Importantly, thirteen is a symbolic number across many religions and cultures. It is sometimes considered especially lucky (or unlucky). There were thirteen people in total at the Last Supper, the final meal that Jesus Christ shared with his twelve apostles before his Crucifixion. Sojourner Truth invokes Christ several times throughout her speech, strengthening her feminist argument by claiming that man had no role in the creation or birth of Christ. The “thirteen children” she speaks of and the grief she felt as they were torn away from her may have a symbolic connection to Christ and his apostles, though no direct connection is made within the speech.

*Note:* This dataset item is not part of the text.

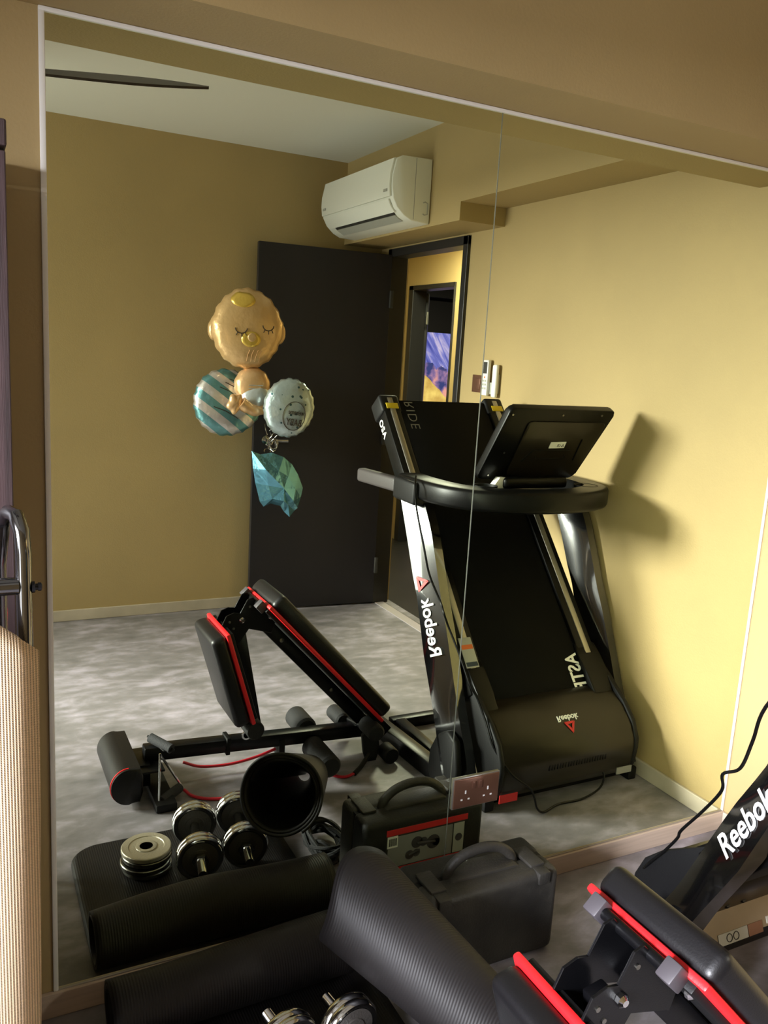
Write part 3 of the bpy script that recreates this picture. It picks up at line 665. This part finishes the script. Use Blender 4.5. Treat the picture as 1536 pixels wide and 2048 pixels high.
# floor rail
r0 = Vector((.545, -CY, .128)); r1 = Vector((1.47, -CY, .082)); rd = (r1 - r0).normalized()
bx((r0 + r1) / 2, rd, Vector((-rd.z, 0, rd.x)), ((r1 - r0).length, .05, .05), .005, 'floor_rail', M['steelb'])
bx(Vector((.84, -CY, .114)), rd, Vector((-rd.z, 0, rd.x)), (.016, .064, .064), .003, 'clamp', M['matte'])
bx(Vector((1.045, -CY, .07)), (1, 0, 0), (0, 0, 1), (.024, .06, .07), .003, 'clamp', M['matte'])
# rear leg, meets the cross foot
bx(Vector((1.455, -CY, .10)), ld, nu, (.10, .046, .046), .004, 'rear_leg', M['steelb'])
ff0 = W(1.546, .64, .031); ff1 = W(1.500, 1.27, .031); fd = (ff1 - ff0).normalized()
bx((ff0 + ff1) / 2, fd, (0, 0, 1), ((ff1 - ff0).length, .06, .062), .006, 'rear_foot', M['steelb'])
# front shin pad
b = MB(); prof = []
for k in range(21):
    a = PI * k / 20; prof.append((.475 - .055 * math.sin(a) * 1.05, .078 + .062 * math.cos(a)))
prof += [(.512, .016), (.522, .05), (.522, .105), (.512, .140)]
sp_ = MB().prism([W(x, .825, z) for x, z in prof], (0, -.31, 0), .012, 3).build('shin_pad', M['vinyl'], BN, smooth=55)
b = MB(); b.tube([W(x, .836, z) for x, z in prof[:21]], .0028, 6); b.build('piping', M['redpipe'], sp_)
MB().wbox(.515, .60, .86, 1.05, .095, .103, .002).build('pad_bracket', M['steelb'], BN)
MB().wbox(.515, .56, .90, 1.01, .03, .11, .003).build('pad_bracket', M['steelb'], BN)
MB().wbox(.55, .62, .76, 1.12, 0, .03, .006).build('front_foot', M['matte'], BN)
# foam rollers on axles
for x, z, d0, d1, r in ((1.165, .062, .745, .93, .042), (1.165, .105, .985, 1.115, .042), (1.372, .135, .795, .90, .033), (1.33, .10, 1.01, 1.12, .03)):
    MB().lathe([(r * .8, 0), (r, .008), (r, d1 - d0 - .008), (r * .8, d1 - d0)], W(x, d1, z), (0, 1, 0), 24).build('foam_roller', M['foam'], BN)
MB().tube([W(1.165, .80, .07), W(1.165, 1.08, .10)], .011, 12).build('axle', M['steelb'], BN)
MB().tube([W(1.372, .85, .125), W(1.34, 1.08, .10)], .011, 12).build('axle', M['steelb'], BN)
MB().prism([W(x, .845, z) for x, z in ((1.335, .11), (1.36, .135), (1.40, .12), (1.415, .05), (1.40, .0), (1.36, 0), (1.345, .04))], (0, -.02, 0), .006, 2).build('pedal', M['foam'], BN)
MB().lathe([(.028, 0), (.032, .006), (.032, .06), (.028, .066)], W(1.44, .86, .034), (0, 1, 0), 20).build('wheel', M['matte'], BN)
MB().prism([W(x, 1.07, z) for x, z in ((1.355, .05), (1.40, .05), (1.395, .165), (1.38, .182), (1.36, .165))], (0, -.012, 0), .003).build('lever', M['greycap'], BN)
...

It is significant to note that Truth’s “thirteen children” aren’t historically accurate—according to most historical records, Truth only gave birth to five children. She did watch as one of her children was sold off to a slaveholding family in the South, but she was reunited with her son after an abolitionist family in Ulster County helped Truth buy him back and set him free. Frances Gage—an abolitionist and white feminist who transcribed the version of “Ain’t I a Woman” that’s most commonly in circulation today—likely came up with the number thirteen on her own. It’s possible to see Gage as cheapening the very real traumas that Truth endured as an enslaved Black woman by purposefully expanding those traumas’ proportions to manipulate readers. There is a lot of controversy surrounding Gage’s transcript of the speech, and while the symbolism of the “thirteen children” is nevertheless weighty and poignant, many scholars consider Gage’s erasure of Truth’s actual experiences problematic.
The Thirteen Children Quotes in Ain’t I a Woman?
I have borne thirteen children, and seen most all sold off to slavery, and when I cried out with my mother's grief, none but Jesus heard me! And ain't I a woman?